__RECORDED DATA__:
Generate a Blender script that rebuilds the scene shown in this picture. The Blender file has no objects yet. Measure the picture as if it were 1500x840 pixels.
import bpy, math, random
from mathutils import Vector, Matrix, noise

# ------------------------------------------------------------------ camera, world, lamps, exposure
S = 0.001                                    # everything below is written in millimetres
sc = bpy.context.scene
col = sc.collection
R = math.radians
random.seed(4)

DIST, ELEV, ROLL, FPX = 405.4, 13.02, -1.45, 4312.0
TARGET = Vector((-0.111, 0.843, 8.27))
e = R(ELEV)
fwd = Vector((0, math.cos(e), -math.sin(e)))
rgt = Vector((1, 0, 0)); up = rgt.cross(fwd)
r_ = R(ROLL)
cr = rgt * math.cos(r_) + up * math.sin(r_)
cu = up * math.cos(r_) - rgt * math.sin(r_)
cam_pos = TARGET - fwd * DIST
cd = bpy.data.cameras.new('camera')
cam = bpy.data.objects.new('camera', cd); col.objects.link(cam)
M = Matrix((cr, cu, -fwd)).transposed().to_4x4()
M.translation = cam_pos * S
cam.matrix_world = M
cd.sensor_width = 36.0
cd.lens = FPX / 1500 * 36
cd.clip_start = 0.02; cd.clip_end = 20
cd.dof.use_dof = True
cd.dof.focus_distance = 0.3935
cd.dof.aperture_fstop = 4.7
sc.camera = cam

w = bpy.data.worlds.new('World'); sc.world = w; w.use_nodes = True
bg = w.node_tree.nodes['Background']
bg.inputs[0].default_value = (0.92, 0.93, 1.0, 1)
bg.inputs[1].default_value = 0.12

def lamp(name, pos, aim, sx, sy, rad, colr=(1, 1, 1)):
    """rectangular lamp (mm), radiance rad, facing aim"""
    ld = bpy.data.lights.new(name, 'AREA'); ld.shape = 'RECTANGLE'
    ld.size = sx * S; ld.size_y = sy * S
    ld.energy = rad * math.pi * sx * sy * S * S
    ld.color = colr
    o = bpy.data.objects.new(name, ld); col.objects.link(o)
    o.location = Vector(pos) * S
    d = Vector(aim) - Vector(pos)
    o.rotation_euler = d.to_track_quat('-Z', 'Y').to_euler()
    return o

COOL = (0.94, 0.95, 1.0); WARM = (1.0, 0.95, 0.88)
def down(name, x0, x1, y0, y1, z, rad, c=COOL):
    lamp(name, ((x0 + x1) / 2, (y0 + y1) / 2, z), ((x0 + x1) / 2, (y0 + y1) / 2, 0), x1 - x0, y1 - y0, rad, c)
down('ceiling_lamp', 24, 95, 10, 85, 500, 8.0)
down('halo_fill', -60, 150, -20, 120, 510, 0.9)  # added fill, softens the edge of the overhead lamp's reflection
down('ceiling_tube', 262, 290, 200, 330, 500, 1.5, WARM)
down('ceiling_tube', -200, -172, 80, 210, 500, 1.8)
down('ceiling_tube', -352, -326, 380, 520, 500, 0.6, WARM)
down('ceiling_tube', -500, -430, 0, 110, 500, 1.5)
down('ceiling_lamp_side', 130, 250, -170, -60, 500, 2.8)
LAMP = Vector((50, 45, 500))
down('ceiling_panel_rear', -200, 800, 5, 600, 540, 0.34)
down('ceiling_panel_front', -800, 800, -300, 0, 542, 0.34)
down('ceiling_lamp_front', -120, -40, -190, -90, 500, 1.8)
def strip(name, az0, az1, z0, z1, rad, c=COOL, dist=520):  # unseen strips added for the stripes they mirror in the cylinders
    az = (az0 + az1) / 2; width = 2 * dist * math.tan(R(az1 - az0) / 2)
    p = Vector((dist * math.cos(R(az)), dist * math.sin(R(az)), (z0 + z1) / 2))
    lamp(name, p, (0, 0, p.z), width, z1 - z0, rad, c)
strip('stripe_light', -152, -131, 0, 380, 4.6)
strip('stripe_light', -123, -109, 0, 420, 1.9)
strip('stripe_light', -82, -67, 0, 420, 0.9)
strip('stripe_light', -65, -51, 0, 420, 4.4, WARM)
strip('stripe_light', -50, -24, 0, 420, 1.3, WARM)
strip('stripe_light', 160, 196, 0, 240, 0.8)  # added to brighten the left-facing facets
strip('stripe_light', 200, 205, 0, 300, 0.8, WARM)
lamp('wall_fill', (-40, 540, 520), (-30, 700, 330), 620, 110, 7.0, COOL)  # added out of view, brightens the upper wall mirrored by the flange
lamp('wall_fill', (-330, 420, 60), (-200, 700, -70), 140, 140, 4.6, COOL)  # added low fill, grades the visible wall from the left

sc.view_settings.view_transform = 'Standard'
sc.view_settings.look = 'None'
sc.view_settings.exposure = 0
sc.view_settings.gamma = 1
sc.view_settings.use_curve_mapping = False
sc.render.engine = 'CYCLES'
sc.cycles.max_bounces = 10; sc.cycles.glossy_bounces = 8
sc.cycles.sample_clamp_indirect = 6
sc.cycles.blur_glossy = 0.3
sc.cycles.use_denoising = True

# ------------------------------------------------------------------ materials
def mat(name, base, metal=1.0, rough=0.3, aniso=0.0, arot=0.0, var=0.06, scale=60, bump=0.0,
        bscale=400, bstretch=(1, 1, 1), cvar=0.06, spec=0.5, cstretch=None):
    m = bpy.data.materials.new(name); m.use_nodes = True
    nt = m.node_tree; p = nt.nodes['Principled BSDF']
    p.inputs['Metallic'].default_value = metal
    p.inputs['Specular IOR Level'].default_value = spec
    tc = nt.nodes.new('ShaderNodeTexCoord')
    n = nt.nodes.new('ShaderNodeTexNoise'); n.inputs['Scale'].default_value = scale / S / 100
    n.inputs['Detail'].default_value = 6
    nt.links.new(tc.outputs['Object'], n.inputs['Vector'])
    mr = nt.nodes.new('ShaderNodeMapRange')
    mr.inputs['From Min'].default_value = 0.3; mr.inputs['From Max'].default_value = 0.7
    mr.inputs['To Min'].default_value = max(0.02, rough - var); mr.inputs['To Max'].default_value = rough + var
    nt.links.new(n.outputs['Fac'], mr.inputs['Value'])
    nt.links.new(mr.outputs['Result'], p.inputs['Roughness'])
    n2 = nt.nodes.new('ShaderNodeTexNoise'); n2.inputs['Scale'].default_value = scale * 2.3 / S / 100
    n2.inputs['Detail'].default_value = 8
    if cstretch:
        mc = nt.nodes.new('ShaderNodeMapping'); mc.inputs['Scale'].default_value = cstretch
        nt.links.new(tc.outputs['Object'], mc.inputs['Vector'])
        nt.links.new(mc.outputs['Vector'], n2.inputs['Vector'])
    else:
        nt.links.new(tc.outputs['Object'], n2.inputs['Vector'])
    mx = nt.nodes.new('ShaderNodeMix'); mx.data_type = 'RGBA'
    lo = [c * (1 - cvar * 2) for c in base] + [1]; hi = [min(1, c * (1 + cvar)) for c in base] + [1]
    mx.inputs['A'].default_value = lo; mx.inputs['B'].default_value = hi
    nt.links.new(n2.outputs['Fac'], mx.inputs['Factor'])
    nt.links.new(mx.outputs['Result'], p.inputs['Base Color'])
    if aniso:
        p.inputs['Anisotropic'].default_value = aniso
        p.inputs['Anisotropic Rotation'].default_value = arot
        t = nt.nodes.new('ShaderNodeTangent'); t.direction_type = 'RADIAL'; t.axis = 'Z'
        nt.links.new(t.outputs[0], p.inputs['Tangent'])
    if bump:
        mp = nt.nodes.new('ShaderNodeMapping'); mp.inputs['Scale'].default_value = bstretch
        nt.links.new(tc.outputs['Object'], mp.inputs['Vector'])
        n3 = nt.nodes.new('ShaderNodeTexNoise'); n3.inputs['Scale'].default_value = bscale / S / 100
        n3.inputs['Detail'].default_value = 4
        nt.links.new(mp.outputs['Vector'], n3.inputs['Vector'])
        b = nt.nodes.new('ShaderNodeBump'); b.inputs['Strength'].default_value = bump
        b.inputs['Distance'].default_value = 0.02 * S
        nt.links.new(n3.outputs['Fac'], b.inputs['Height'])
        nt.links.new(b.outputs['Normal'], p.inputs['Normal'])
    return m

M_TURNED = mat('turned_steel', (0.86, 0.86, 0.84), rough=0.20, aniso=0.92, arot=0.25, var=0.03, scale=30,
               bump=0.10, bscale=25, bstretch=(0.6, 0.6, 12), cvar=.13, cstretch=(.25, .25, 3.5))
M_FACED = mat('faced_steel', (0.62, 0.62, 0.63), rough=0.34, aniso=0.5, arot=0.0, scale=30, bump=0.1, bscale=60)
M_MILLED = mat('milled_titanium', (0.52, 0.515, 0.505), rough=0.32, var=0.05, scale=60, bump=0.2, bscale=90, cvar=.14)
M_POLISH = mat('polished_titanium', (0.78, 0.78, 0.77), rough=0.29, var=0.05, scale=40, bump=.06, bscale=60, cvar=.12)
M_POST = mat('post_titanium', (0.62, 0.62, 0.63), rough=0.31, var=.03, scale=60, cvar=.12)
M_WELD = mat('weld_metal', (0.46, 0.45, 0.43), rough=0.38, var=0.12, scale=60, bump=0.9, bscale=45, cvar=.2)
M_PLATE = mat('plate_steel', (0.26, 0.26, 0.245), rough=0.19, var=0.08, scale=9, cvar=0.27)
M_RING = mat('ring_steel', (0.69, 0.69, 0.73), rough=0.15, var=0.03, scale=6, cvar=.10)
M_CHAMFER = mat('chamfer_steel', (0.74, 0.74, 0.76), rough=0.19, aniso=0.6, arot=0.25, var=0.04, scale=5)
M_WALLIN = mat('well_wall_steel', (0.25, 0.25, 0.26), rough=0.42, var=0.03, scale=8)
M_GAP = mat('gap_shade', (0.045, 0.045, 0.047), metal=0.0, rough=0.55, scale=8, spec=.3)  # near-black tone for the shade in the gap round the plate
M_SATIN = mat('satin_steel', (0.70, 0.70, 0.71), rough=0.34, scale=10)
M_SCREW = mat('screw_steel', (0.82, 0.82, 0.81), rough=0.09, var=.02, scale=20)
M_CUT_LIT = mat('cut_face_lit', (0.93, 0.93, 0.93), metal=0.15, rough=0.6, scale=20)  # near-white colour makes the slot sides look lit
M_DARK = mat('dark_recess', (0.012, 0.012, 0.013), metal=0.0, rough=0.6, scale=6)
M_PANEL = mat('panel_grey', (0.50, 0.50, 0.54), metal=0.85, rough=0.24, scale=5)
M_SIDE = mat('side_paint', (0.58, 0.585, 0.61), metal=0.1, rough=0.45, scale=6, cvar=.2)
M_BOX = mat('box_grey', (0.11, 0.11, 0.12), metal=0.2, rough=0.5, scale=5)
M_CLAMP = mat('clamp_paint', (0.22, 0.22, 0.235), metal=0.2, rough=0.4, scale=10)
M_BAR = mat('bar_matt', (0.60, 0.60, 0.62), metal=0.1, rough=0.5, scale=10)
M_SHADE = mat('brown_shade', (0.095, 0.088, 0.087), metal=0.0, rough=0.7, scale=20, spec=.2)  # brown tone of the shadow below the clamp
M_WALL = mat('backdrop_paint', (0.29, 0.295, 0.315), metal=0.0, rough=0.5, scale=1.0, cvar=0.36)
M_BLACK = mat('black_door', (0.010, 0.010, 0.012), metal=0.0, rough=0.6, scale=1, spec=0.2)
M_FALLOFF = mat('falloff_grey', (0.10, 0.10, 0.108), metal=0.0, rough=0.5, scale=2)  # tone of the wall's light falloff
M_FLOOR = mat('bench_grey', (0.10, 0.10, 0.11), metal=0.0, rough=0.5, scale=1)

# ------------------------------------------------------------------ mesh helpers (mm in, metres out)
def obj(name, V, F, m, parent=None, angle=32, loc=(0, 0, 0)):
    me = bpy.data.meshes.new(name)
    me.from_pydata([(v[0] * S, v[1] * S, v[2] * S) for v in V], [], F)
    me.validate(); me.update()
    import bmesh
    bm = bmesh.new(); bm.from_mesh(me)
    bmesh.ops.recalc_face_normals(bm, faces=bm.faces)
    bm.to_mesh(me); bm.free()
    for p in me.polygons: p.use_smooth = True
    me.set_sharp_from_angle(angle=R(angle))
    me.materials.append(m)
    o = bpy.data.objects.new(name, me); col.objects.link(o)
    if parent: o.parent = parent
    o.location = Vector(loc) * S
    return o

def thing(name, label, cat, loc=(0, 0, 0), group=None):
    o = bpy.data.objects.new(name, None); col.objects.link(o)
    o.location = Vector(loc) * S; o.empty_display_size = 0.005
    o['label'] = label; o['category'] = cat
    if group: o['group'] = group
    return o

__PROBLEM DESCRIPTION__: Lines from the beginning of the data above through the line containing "random.seed(4)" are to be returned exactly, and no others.

__TASK OUTPUT__:
Generate a Blender script that rebuilds the scene shown in this picture. The Blender file has no objects yet. Measure the picture as if it were 1500x840 pixels.
import bpy, math, random
from mathutils import Vector, Matrix, noise

# ------------------------------------------------------------------ camera, world, lamps, exposure
S = 0.001                                    # everything below is written in millimetres
sc = bpy.context.scene
col = sc.collection
R = math.radians
random.seed(4)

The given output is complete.